Octacone wrote:*How is my task supposed to enable IRQs? Within Switch_To_Thread(); function?
No; you'd disable IRQs in all the pieces of code that call the "Switch_To_Thread()" or the "Schedule()" function (before calling the function); and you'd enable IRQs again in all the pieces of code that call the "Switch_To_Thread()" or the "Schedule()" function (after the function returns). The "Schedule()" and "Switch_To_Thread()" functions wouldn't touch interrupts at all.
Part of the reason for this is to avoid race conditions. For example, you might have many pieces of code scattered throughout the kernel that do some work and then ask scheduler to do a task switch, where you do not want an IRQ happening in between the work and the task switch; so you disable IRQs and then do the work and then do the task switch to make sure an IRQ can't interrupt between the work and the task switch.
Octacone wrote:*Again I can't understand how is your idea supposed to work. There is no way to return to Hardware::Enable_Interrupts(); since threads don't return anywhere. One you switch context there is not way to get back to any kernel code (except if an IRQ occurs but that will just take just to Hardware::Disable_Interrupts();) after that point. I know I might be wrong, again I don't understand this at all.

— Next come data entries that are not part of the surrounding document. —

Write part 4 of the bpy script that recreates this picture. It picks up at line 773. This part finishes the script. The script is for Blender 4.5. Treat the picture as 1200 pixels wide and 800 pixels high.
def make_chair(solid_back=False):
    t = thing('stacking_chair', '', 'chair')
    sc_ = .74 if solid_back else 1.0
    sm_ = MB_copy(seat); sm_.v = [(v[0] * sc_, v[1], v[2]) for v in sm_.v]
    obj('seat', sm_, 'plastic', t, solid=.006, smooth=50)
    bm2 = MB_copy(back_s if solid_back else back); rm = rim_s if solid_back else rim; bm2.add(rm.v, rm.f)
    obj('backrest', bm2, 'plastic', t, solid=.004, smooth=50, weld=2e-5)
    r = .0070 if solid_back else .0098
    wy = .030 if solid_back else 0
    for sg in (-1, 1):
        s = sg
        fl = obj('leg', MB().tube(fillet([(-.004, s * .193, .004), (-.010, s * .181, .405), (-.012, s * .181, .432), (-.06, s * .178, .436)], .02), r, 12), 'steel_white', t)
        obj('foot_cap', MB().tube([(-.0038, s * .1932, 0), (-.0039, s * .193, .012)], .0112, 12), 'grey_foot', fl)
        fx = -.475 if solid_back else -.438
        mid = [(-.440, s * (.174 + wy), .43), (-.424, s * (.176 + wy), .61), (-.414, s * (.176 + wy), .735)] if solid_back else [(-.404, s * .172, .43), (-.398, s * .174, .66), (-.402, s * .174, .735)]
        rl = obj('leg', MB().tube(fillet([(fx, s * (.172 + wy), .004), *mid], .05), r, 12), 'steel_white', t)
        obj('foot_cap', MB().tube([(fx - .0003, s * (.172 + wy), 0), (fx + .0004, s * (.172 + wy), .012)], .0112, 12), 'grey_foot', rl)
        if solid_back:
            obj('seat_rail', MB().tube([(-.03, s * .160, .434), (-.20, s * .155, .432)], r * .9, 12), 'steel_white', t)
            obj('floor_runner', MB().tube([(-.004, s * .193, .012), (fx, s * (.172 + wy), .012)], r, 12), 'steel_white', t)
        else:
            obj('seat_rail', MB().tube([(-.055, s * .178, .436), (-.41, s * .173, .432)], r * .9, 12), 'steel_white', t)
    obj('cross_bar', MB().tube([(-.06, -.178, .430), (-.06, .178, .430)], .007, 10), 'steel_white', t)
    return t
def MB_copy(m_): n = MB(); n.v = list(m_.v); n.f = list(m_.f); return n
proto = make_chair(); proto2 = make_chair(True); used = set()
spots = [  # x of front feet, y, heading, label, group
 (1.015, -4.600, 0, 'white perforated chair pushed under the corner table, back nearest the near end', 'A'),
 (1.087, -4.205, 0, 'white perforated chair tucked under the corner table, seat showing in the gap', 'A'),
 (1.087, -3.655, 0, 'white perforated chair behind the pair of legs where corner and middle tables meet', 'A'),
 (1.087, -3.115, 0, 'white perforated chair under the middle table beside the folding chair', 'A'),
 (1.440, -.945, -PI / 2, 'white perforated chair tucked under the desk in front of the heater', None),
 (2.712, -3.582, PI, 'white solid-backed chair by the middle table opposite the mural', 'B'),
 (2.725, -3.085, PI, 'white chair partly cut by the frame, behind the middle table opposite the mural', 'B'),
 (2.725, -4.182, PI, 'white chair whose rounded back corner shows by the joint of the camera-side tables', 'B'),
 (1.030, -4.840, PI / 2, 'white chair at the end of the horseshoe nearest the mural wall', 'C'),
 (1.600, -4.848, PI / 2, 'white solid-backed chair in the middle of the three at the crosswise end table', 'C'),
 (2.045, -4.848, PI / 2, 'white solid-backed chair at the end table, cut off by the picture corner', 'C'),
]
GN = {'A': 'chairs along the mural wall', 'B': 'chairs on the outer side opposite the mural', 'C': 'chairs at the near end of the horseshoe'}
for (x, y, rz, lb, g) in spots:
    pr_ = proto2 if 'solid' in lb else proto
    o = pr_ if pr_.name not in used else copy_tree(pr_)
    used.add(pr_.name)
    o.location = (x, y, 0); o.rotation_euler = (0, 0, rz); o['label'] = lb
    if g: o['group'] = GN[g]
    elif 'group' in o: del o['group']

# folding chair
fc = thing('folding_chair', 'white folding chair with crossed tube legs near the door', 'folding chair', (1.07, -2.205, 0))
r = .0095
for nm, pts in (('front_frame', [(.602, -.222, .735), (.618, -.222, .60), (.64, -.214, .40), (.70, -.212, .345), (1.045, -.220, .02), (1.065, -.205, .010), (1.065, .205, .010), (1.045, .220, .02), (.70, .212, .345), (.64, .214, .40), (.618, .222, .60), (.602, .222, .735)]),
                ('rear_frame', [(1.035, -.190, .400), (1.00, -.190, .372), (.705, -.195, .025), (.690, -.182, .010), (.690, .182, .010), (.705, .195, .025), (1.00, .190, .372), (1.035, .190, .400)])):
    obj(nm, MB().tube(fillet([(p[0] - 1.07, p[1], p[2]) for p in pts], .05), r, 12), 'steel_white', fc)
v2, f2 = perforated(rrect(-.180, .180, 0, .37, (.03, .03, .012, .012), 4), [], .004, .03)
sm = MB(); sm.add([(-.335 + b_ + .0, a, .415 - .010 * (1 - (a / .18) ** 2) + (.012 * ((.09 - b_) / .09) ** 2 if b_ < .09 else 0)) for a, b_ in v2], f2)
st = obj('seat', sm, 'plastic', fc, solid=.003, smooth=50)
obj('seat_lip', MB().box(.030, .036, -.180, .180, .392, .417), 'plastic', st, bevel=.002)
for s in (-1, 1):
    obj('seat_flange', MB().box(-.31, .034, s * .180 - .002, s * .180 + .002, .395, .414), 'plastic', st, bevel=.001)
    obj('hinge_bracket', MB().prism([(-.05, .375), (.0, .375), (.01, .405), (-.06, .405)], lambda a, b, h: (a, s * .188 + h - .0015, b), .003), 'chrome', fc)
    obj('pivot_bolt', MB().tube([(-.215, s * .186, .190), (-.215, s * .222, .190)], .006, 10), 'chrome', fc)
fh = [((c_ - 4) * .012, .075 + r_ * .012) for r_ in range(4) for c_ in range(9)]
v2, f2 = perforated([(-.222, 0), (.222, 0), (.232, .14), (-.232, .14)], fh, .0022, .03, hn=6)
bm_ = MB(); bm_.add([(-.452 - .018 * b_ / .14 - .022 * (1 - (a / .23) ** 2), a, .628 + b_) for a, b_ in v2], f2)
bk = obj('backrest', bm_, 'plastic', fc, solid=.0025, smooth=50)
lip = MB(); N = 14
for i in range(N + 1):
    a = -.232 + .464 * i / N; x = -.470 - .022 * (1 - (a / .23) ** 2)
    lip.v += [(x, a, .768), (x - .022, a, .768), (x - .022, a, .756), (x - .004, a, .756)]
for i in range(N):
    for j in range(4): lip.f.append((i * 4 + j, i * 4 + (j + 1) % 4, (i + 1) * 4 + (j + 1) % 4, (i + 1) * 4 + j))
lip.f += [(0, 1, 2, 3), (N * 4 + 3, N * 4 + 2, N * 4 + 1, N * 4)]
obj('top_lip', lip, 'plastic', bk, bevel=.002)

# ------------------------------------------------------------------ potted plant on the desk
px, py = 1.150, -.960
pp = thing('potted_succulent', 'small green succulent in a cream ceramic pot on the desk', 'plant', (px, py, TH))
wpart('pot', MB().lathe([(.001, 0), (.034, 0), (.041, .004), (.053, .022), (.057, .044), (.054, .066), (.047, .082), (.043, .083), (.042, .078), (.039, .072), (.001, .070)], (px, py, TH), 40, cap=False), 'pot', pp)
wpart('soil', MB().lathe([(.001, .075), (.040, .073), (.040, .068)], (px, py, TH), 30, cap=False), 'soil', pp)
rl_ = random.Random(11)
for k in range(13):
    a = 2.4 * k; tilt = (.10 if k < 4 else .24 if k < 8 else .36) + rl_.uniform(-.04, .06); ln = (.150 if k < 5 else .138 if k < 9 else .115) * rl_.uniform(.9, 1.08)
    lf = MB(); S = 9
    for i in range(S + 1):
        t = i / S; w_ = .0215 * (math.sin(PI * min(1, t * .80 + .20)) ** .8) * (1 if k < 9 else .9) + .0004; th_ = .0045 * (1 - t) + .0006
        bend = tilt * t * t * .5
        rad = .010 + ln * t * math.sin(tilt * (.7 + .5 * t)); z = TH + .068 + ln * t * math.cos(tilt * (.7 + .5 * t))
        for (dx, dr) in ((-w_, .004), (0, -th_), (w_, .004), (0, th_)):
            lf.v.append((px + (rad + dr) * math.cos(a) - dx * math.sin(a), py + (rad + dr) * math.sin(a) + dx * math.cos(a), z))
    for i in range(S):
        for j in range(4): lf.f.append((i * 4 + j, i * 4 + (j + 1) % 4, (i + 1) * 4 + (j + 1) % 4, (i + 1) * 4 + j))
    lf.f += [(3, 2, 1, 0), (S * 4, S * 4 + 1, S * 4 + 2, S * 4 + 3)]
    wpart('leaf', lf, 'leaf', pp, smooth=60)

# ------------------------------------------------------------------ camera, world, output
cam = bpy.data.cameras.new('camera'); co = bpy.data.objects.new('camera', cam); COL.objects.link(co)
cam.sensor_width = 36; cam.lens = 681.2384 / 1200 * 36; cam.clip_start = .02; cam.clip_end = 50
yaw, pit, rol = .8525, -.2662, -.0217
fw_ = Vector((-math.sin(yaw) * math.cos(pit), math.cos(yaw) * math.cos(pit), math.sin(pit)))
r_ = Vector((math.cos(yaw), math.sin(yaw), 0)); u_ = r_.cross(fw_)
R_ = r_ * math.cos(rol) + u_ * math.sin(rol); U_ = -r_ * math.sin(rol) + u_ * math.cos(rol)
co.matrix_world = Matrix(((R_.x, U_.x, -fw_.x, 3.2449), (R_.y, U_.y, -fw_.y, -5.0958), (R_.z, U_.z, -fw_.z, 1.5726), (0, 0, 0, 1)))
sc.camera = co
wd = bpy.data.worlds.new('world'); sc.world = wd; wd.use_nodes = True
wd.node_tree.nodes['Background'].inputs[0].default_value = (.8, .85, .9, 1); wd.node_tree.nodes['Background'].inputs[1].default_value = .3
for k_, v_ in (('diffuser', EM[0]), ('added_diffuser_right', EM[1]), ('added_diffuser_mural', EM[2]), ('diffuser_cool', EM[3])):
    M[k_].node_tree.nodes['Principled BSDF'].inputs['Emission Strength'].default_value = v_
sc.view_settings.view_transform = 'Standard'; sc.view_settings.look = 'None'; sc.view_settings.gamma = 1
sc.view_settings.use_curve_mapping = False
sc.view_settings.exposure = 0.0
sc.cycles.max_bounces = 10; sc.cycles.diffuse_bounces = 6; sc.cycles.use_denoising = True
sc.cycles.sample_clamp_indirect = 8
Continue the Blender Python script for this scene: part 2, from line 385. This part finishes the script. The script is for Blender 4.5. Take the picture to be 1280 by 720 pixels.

Imagine if "Switch_To_Thread()" did literally nothing, like this:
Code: Select all
void Switch_To_Thread(thread_info * thread) {
// Do nothing at all
}
And you have a piece of code somewhere that does this:
Code: Select all
Hardware::Disable_Interrupts();
Switch_To_Thread(thread);
Hardware::Enable_Interrupts();
Obviously in this case the "Hardware::Enable_Interrupts();" would be executed, because "Switch_To_Thread(thread);" doesn't do anything at all.
Now, what if your task calls "Switch_To_Thread(thread);" and it did a task switch and then 123 other tasks were given CPU time; but eventually your task gets CPU time again and "Switch_To_Thread(thread);" returns as if nothing happened? This is almost exactly the same as before - the only difference is that (as far as you can tell) "Switch_To_Thread(thread);" took a long time to do nothing. It still returns like any other function would; and "Hardware::Enable_Interrupts();" is still executed.
Octacone wrote:*Circular linked list doesn't have an end, how am I supposed to check for a null pointer in order to determine when to switch to the next lower priority queue?
For a circular linked list, if there's anything on the list you have a pointer to something on the list, and if there's nothing on the list you can't have a pointer to something on the list (the pointer to something on the list is NULL).
This was shown in the example code I posted previously:
Code: Select all
// WARNING: Caller is responsible for making sure IRQs are disabled before calling this!
void Schedule(void) {
something * thread;
if(high_priority_queue != null) {
thread = high_priority_queue;
high_priority_queue = thread->next;
} else if(medium_priority_queue != null) {
thread = medium_priority_queue;
medium_priority_queue = thread->next;
} else if(normal_priority_queue != null) {
thread = normal_priority_queue;
normal_priority_queue = thread->next;
} else if(idle_priority_queue != null) {
thread = idle_priority_queue;
idle_priority_queue = thread->next;
} else {
// No tasks are running!
}
Switch_To_Thread(thread);
}
Cheers,
Brendan
I know it looks very confusing.
, that's it. I still don't get it completely.